SXM has started with NFL shows but can also air more Bleav content – what does that look like? 

We’ve started with our NFL network of 32 team shows hosted by a former player. We’ve kept the door open for our NCAAB, NCAAF, MLB, NHL, Basketball, and Soccer networks. We’re happy for our hosts to be part of such a tremendous company and platform. SiriusXM can continue to amplify its voice and give fans the access and insight only a player can provide. 

The Interactive Advertising Bureau-IAB- says podcast revenue grew 72% last year to $1.4B and is expected to grow to $2B this year and double to $4B by 2024. Have you seen similar growth? What is driving the industry now, and what will be the primary cause of growth by 2024?  
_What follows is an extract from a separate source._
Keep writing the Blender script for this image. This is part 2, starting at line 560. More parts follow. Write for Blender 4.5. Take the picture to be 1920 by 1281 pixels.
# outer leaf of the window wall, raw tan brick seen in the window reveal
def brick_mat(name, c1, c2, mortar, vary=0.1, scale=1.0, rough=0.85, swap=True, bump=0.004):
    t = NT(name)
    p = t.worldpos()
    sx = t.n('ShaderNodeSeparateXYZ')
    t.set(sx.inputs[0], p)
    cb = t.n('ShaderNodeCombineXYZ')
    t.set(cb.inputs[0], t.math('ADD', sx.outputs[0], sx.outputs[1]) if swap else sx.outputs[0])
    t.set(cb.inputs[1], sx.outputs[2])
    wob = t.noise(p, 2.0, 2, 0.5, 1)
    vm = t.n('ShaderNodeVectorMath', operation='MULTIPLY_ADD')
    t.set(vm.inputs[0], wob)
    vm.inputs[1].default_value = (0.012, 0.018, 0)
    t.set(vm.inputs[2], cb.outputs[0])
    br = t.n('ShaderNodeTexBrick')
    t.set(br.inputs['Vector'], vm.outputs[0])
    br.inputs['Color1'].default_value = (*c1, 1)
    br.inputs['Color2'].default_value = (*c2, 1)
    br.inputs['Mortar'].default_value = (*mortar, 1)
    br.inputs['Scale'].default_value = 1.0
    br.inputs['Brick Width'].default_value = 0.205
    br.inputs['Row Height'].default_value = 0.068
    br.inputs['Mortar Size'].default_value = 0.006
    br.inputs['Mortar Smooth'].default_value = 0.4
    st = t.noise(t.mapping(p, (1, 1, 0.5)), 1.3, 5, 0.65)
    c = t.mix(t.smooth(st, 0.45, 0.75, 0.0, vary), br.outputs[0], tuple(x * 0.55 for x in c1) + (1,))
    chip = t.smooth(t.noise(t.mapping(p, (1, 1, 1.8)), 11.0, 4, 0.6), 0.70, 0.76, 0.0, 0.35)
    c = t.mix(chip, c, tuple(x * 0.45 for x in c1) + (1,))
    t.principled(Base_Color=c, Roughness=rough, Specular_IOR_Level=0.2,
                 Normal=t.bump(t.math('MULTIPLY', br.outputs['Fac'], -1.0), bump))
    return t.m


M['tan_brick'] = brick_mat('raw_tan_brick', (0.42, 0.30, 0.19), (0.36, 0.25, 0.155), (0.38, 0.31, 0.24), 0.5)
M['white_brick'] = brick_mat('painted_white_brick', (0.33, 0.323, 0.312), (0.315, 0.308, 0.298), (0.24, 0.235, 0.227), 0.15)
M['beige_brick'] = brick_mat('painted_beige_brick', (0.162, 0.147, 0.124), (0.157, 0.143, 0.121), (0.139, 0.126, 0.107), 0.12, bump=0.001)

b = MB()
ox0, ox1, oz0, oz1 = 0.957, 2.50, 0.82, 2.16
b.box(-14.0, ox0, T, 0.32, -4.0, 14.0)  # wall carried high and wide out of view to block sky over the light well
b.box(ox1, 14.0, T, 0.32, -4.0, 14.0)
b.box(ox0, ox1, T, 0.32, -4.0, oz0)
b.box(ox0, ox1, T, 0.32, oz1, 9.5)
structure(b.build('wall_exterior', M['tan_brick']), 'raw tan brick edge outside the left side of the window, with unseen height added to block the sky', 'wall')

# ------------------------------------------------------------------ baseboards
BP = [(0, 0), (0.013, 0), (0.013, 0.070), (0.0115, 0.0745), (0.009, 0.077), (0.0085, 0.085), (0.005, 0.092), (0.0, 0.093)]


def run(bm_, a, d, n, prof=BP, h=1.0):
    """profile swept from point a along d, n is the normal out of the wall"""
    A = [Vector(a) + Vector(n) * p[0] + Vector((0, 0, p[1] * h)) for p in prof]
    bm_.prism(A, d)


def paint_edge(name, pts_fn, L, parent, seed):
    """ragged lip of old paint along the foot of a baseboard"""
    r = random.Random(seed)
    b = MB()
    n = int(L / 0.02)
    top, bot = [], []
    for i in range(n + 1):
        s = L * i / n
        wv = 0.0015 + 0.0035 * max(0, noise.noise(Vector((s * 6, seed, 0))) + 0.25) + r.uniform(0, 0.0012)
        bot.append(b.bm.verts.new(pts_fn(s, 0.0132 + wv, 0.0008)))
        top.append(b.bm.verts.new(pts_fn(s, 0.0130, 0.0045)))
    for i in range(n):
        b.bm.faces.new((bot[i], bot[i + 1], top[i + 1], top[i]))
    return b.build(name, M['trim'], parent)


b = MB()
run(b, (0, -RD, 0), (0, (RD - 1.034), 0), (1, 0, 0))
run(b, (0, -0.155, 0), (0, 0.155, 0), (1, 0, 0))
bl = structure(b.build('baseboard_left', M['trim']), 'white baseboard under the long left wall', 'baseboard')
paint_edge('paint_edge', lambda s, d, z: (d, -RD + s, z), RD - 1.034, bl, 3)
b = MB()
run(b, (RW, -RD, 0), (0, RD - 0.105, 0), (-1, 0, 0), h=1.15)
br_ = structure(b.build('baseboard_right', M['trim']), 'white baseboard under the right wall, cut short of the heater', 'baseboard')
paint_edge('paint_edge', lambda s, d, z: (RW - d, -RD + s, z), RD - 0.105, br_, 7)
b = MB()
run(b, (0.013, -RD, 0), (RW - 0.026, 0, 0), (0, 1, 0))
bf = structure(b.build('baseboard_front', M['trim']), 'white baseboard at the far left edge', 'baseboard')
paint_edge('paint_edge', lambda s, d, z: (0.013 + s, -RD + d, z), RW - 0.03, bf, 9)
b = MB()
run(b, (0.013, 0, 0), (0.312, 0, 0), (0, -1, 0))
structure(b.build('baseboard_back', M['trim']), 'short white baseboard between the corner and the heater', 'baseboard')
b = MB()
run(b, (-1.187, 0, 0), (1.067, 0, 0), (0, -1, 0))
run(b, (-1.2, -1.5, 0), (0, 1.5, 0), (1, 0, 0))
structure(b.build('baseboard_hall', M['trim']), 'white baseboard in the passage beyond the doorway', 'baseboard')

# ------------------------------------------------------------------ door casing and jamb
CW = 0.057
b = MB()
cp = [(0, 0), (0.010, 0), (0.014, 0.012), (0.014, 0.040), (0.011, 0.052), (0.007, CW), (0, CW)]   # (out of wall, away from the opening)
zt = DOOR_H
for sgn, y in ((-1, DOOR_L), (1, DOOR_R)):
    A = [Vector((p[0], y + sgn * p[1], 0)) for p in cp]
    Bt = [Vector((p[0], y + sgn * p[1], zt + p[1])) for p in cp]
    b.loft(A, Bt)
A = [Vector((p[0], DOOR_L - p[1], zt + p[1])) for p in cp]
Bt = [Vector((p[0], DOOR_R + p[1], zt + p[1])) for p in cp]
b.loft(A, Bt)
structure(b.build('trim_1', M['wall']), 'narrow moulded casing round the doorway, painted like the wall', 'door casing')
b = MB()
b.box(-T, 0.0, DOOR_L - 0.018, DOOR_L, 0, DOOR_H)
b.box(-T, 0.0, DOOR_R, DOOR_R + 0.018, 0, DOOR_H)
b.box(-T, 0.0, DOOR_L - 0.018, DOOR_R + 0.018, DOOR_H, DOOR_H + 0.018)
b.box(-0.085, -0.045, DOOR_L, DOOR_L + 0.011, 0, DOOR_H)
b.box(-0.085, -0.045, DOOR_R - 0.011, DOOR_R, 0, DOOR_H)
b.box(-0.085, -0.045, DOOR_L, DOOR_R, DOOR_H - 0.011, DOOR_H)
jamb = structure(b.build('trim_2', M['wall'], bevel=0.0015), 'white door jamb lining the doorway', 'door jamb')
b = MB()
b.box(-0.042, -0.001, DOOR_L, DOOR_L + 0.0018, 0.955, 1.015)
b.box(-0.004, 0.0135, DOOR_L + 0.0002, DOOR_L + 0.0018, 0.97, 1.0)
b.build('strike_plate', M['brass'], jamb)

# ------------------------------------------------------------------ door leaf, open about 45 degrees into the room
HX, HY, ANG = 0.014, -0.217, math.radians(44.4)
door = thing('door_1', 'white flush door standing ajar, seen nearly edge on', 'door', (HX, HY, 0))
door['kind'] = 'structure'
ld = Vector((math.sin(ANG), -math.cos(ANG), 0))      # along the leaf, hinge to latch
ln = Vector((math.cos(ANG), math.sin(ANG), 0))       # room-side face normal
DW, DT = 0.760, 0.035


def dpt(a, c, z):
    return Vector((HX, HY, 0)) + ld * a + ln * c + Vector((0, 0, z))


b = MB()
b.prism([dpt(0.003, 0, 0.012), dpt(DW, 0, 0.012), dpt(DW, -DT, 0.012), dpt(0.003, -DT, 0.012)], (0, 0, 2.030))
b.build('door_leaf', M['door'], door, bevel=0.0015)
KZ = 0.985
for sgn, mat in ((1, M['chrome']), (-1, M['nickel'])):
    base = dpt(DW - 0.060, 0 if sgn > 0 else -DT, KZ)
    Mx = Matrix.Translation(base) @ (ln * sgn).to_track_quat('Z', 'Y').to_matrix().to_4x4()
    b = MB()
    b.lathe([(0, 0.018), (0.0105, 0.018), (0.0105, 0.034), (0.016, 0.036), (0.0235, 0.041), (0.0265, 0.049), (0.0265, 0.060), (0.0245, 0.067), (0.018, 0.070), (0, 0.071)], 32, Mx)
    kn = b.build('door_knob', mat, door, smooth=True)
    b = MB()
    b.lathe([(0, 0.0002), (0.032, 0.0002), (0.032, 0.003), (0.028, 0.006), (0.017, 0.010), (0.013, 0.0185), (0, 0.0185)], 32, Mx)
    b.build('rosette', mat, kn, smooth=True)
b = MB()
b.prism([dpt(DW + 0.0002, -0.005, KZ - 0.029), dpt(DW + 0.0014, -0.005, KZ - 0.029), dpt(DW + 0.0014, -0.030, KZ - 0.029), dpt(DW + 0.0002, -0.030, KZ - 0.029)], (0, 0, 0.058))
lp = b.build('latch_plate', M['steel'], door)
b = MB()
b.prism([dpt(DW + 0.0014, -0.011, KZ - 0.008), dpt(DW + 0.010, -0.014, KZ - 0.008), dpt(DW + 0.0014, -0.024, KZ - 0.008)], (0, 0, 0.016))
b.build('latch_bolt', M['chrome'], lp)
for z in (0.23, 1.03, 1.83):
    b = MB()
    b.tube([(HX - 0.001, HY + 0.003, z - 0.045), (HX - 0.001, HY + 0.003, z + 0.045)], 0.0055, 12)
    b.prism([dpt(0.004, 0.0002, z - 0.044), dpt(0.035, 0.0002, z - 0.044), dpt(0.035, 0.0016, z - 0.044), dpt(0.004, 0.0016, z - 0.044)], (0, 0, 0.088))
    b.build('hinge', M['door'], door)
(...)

There is a myriad of reasons for the growth. I‘ll lean into a couple. 

At Bleav, we launch and maximize the digital arm of industry leaders. The technology upgrades to allow hosts to have a world-class show — simulcast in both audio and video – from their home has led to an explosion of content. With this, the level of content creators has risen. Having a YouTube, RSS feed, podcast, and more is now part of the brand, right alongside Twitter and Instagram. 

If a company wants to advertise on Bleav in Chargers, we know exactly how many people heard Lorenzo Neal endorse their product. We can also safely assume they like the Chargers. The tracking of demo specifics for companies is huge. It’s a fantastic medium to present products to the right fans and consumers.